Gas prices continue upward trend

Blend, demand, cost of crude oil add up for customers at the pump

Summer travelers might want to load up the Prius rather than the pickup for their weekend road trips.

Gas prices have risen steadily in recent months and show no signs of letting up this summer, experts say.

“In April, we saw prices rise due to the switch to the summer blend of gasoline,” said Beth Mosher, spokeswoman for AAA Chicago. “Now, we’re seeing prices rise due to summer demand.”

Prices for a gallon of gas in McHenry County were typically within a dime of $4 on Monday. Most gas stations had priced fuel short of $4, but significantly above the national average of $3.65 a gallon. In Chicago, gas was $4.24 a gallon on average Monday, according to AAA.

But while the price is up from the winter months, experts maintain the rise isn’t out of the ordinary for this time of year.

The national average a year ago was two cents higher at $3.63 a gallon.

P.S. Sriraj, a research associate professor at the University of Illinois at Chicago, pointed to the summer demand as a contributing factor for the rise but added that the price of crude oil has risen overseas.

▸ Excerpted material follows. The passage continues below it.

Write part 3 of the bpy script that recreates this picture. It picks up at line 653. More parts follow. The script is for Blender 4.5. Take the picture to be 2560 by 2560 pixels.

The rising prices make an impact on drivers. For every 10 percent increase in gas prices, there’s a 2.6 percent drop in automobile use, Sriraj said.

It’s often commuters – not necessarily travelers – who adjust their plans, he added. And the biggest changes come at the $4 a gallon threshold. The national average hit that mark in 2008.

“It’s more of a psychological impact,” Sriraj said. “It seems to turn people away when they say, ‘Oh, gosh, it’s $4 a gallon.’ ”

Sriraj didn’t expect that number would be reached nationally this summer.

Higher prices haven’t impacted summer travel plans yet, according to a AAA study.

Three out of four Illinois residents plan to take a trip of at least 50 miles in the next three months, the study found.

Darrellyn Hanes, who owns the travel agency Worldwide Traveler in McHenry, said that those who aren’t fond of flying have increasingly looked to the rail system as an alternative.

“With the gas prices being so high, if they don’t want to fly they are looking at Amtrak,” Hanes said.